Friday, March 28, 2008

A Proposal of "White Space Auction"

I wrote an article with Lixin Ye of Ohio State University that proposed reverse auctions that enable the government to buy the spectrum from incumbents. This mechanism could be applied to UHF band in Japan.

Japanese government (MIC) plans to stop the analog broadcasting in July 2011. But there are 130 million TVs in Japan, of which only 30 millions have been switched to "DTV-ready". As 10 million DTVs are sold per year, at least 50 million analog TVs would remain in 2011. It would be very dangerous politically for the MIC to scrap the 50 million TVs that would outrage vast numbers of audience.

In the United States, the FCC had to put off the deadline in 2006. And if it stops the analog broadcasting in 2009, there would remain approximately 6 million people whose TVs black out, because more than 80 per cent of audience watch cable TVs, according to NY Times. If the FCC issues $80 coupons for all of them, it would cost $480 million. However, it can be easily compensated by the auction fee of 100 MHz for $19.6 billion, according to WSJ.

The situation is worse in Japan, because the MIC refused to adopt spectrum auctions. If the MIC issue $80 coupons for 50 million TVs, it would cost $4 billion. The MIC is struggling to compensate it with the "spectrum usage fee" mainly paid by mobile operators. But the fee amounts to only $500 million per year, and mobile operators are strongly opposing such unfair income transfer from mobile users to TV stations.
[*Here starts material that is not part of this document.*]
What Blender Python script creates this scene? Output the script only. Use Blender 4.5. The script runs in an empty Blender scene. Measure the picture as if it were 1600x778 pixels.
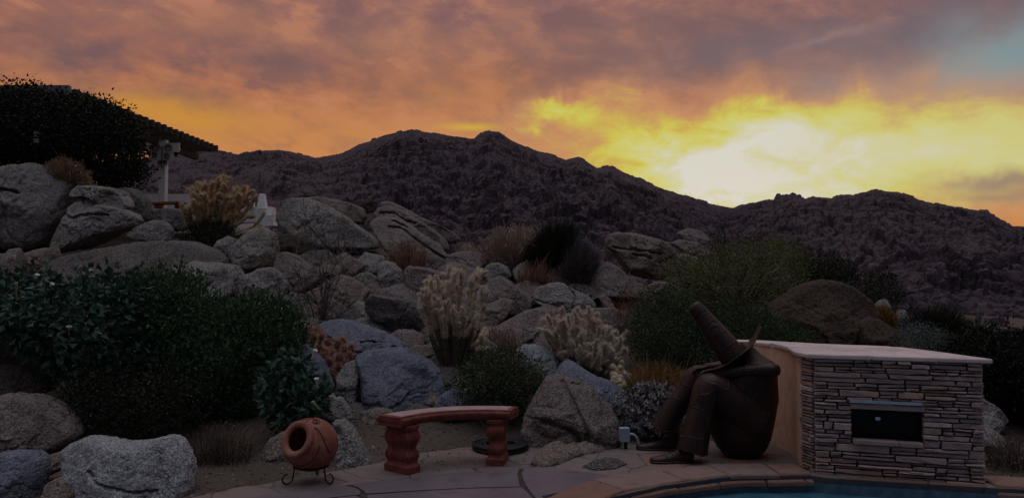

So our mechanism can be applied to the white spaces. The MIC can auction the cost of converters to the entrant for white spaces. It isn't a spectrum auction but an usual auction of state-owned assets such as real estates. If entrants buy at 150 MHz for $4 billion, the cost per MHz will be $26.6 million, much cheaper than the cost of 700 MHz auction, $196 million/MHz.

Indeed it's "bribing" TV stations who should pay the cost of transition, but it would be more efficient than the simultaneous broadcasting that occupies both digital and analog bands, as the Coase Theorem suggests. Of course the TV stations that would be subsidized by entrants should open the white spaces as fast as possible. And they should pay other costs such as setting up antennas.

This is a tentative proposal, but it would be better for consumers, entrants, and incumbents than the wasteful simultaneous broadcasting.